HIGH NOON has lost some of its luster for me, as I've come to see Gary Cooper as an incredibly wooden actor with absolutely no range. Everything else about the movie was great...the cast, the photography, the clock on the wall...but Cooper just mouthed his lines as though he were reading them, like he did in all his movies.

The most embarrassing of his performances was, I think, THE FOUNTAINHEAD. Hollywood attempted to film the Ayn Rand novel, but couldn't deliver the goods, largely because of Cooper's stiff performance. Rand insisted that Howard Roark's lengthy courtroom speech be in the movie, word for word, and it was. But as Cooper was delivering the speech, it became painfully obvious to me that he had no idea what the speech was about. He was completely unable to invest the emotion, the fire, the conviction that Roark so obviously had.
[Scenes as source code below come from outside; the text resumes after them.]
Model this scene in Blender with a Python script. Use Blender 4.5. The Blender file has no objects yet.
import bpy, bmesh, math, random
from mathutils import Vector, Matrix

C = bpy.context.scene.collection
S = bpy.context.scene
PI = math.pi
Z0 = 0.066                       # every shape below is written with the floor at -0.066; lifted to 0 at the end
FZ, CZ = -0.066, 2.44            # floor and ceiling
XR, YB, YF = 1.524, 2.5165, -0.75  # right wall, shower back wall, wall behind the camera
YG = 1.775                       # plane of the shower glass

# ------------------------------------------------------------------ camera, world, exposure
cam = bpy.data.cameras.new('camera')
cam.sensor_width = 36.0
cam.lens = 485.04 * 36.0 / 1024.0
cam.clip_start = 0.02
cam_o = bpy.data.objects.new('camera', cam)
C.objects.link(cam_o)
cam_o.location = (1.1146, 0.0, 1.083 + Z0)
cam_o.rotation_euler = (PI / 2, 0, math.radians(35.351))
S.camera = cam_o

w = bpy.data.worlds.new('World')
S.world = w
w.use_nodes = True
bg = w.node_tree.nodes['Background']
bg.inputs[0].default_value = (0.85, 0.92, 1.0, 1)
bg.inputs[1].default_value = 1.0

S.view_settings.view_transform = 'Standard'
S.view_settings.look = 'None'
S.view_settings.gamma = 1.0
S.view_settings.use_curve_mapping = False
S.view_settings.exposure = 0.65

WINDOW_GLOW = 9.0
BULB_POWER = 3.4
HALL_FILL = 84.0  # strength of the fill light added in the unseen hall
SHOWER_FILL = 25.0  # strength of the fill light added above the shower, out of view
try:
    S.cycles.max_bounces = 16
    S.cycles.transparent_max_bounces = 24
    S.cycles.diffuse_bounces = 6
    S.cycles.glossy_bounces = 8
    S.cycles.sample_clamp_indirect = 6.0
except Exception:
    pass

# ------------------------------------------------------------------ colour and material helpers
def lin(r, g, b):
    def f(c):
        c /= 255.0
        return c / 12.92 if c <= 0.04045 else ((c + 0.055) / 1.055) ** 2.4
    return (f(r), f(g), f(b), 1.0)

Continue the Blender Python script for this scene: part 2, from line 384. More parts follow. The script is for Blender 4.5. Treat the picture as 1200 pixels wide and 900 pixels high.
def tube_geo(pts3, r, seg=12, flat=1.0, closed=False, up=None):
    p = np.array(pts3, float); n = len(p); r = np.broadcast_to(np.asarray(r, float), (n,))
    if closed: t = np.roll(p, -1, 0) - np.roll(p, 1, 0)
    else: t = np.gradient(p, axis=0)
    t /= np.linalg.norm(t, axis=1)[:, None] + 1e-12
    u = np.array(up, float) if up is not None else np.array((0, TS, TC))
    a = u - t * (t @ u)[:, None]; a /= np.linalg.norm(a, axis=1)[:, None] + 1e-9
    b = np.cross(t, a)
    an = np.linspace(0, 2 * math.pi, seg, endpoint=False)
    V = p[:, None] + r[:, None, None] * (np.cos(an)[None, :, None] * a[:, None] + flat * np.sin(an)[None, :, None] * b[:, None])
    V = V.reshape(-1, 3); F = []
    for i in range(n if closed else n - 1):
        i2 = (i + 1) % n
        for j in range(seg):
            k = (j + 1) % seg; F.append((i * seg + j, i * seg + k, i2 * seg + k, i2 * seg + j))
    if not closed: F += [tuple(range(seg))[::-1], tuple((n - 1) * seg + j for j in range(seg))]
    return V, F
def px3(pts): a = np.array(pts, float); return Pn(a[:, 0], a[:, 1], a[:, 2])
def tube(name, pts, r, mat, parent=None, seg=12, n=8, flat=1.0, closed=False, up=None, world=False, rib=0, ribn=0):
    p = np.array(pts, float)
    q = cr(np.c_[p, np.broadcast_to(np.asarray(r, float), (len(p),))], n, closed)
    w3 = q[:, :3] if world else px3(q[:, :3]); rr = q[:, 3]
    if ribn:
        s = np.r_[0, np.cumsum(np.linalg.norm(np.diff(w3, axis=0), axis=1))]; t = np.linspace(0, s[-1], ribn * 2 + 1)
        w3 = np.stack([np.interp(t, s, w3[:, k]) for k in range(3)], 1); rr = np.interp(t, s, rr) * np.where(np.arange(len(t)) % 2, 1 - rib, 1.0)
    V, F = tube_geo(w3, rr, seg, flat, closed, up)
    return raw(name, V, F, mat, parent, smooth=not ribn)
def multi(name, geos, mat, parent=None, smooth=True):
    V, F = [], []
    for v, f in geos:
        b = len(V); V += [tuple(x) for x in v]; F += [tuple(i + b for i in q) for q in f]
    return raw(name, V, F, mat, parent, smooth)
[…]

I got a little off the subject here, Patti, but HIGH NOON would be my choice, followed closely by THE BIG SLEEP.

Charles Gramlich said...

I kind of liked Bird on a wire. I don't even remember any of the others I don't think, except for The godfather 3, and I haven't seen it.

Todd Mason said...

I might also mention my own tendency to try to like a film I've made the effort to see in a theater. Though I genuinely despise a terrible (WANTED, THE BLACK DAHLIA, CRASH--I'm leaving out the films I was dragged to, such as STAR WARS "1" and "2" and THE HOUSE BUNNY) or even resent a very disappointing (O BROTHER WHERE ART THOU?, MOON) film I see thus.

pattinase (abbott) said...

Todd-have you been getting me emails. Maybe the address is wrong. Send me an email.

Juri said...

There was some controversy here in Finland when a major newspaper critic wrote that Capra's IT HAPPENED ONE NIGHT has dated badly. He also wrote that he thought Capra's best film was ARSENIC AND OLD LACE.

Me? I take any old Marx film over anything. Even though I just watched couple old Bugs Bunny cartoons with my kid - laughed my ass off. Good timing never goes out of style. (Even though it's largely unfashionable these days when no one knows anymore how to time gags.)